Les bourses ont connu un lundi noir. De Shangaï à Bruxelles, de Tokyo à New York, de nombreuses places ont, en une journée, perdu les gains accumulés en près d'une année.
Comme tout le monde, Philippe Ledent, économiste ING, s’interroge "sur les conséquences mondiales de ce ralentissement".
"Est-ce un reality check pour l’économie chinoise après l’euphorie, ou bien c’est beaucoup plus profond ?"
C’est que la plongée des bourses mondiales, entraînées par la dégringolade des marchés chinois, donne à l’hypothèse de la stagnation séculaire un crédit nouveau. Annoncée par quelques économistes de renom, et par l’anthropologue Paul Jorion, elle promet à l’économie mondiale une très durable absence d’investissements, donc de croissance, donc d’emploi.
Alors, krach boursier et/ou stagnation séculaire ?
"Oui, une perte de 5% en une journée pour les principales bourses mondiales, une perte de 8% à Shangaï cumulée aux pertes précédentes, c’est un krach, on va utiliser le mot", tranche Philippe Ledent, au micro de Matin Première ce mardi.
"Il ne faut pas paniquer comme le font les marchés"
"Mais la stagnation séculaire n’est pas une fatalité ", ajoute-t-il, évoquant en particulier la reprise, timide, de la croissance dans la zone euro constatée ces derniers mois. "Tout n’est pas tout à coup en quelques jours remis en cause, mais un nouveau choc négatif venant de la Chine, c’est tôt pour le développement de la reprise en zone euro.
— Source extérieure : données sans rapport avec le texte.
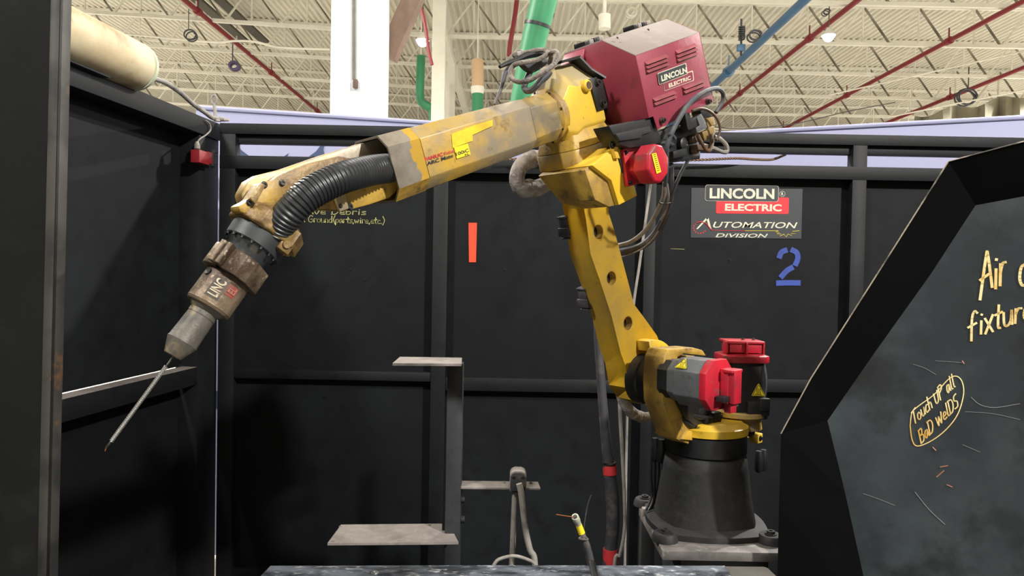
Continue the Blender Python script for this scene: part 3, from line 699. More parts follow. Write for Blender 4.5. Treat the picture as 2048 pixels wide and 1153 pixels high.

Je l’aurais préféré six mois plus tard. C’est un nouveau risque. Mais il ne faut pas paniquer comme le font les marchés boursiers. Il y a quand même une différence entre marché boursier et économie réelle." Car c’est bien à un phénomène de nature purement boursière que l’on assiste pour le moment. Avec ses causes et ses effets habituels.
La Chine a dopé ses bourses
D’abord parce que la détonation est venue de l’éclatement très classique d’une bulle, à Shangaï et dans toute la Chine. "Le marché a été dopé par les autorités chinoises, qui ont encouragé les Chinois à investir en bourse, pour développer une alternative au crédit, comme source de financement de l’investissement. La Chine a dopé ses bourses avec des effets de levier, dignes des années vingt aux Etats-Unis. En gros, la classe moyenne chinoise emprunte pour aller en bourse", explique Philippe Ledent.
Avec une croissance faible selon les standards asiatiques, c’est comme ça qu’une bulle gonfle. Fort. "En novembre 2014, le CSI 300, principal indice boursier chinois, était à 2500 points. Il a gonflé jusqu’à 5200 points en juin, dans un contexte ou l’économie chinoise était en train de ralentir. Aujourd’hui on est à 3100 points, il n’y a pas de raison que ça reste au-dessus du niveau de novembre 2014", pose-t-il.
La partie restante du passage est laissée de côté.